Thursday, March 7, 2013

Which Drums Make The Best Sound? | Drum Heads Play A Part Too

Drum heads
I'm still playing my poplar Sonor Force 2000 drums.  These are the drums from Germany, not the newer Chinese drums that Sonor makes now. At the time that I bought them, they sounded great.  I knew little about woods at the time, and had a limited budget.  Poplar isn't the hardest of woods, but with the right drum heads, they sound great.  It took me a long time to figure out just which heads would work for those drums.  I'm still trying to figure out what heads work best on a much more expensive set of Yamaha Maple Custom drums that I purchased about ten years ago.  Is there such a thing as the perfect wood or perfect drum head to go with that wood?

For the Sonor drums, I'm using the Remo smooth white heads.  These heads (and that wood,) seem to produce a great sound for rock drumming.  The tones are somewhat muted by the 10-mil thickness of the head, but the notes cut through, and the attack is still pretty sharp.  For an attack that is somewhat less sharp, I will sometimes use the coated Ambassador heads.  That is especially the case when I'm playing the maple drums.  As the Sonor drums have been taking a beating for nearly 20 years, their bearing edges are in need of adjusting.  For now, the smooth heads seem to help in that regard.  If I ever get the bearing edges redone, I'll consider switching to a head that isn't as thick.  For a long time, I played the Remo Pinstripe heads on the Sonor kit.  Those heads lasted longer, and that was a good thing for a struggling musician.  Their double ply Mylar construction will reduce the decay, but the overall sound makes your drums sound "fat."

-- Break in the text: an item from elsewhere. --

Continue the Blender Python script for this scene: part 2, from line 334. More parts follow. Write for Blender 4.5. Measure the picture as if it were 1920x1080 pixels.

Evans Hydraulic Drum Heads 

For a short while, I tried my luck with Evans Hydraulic heads.  They looked cool, but the muffled decay was just not what I wanted for a sound as I left the world of punk rock, and moved into rock.  If you want a punchy sound, go with the Evans Hydraulic heads.  Don't expect very much sustain on those drums.  I realize that it costs a bit of money in order to experiment with different skins.  What you might want to do is head on over to your local music store, and see what skins are on which types of drums.  If you can test drive the skins, all the better.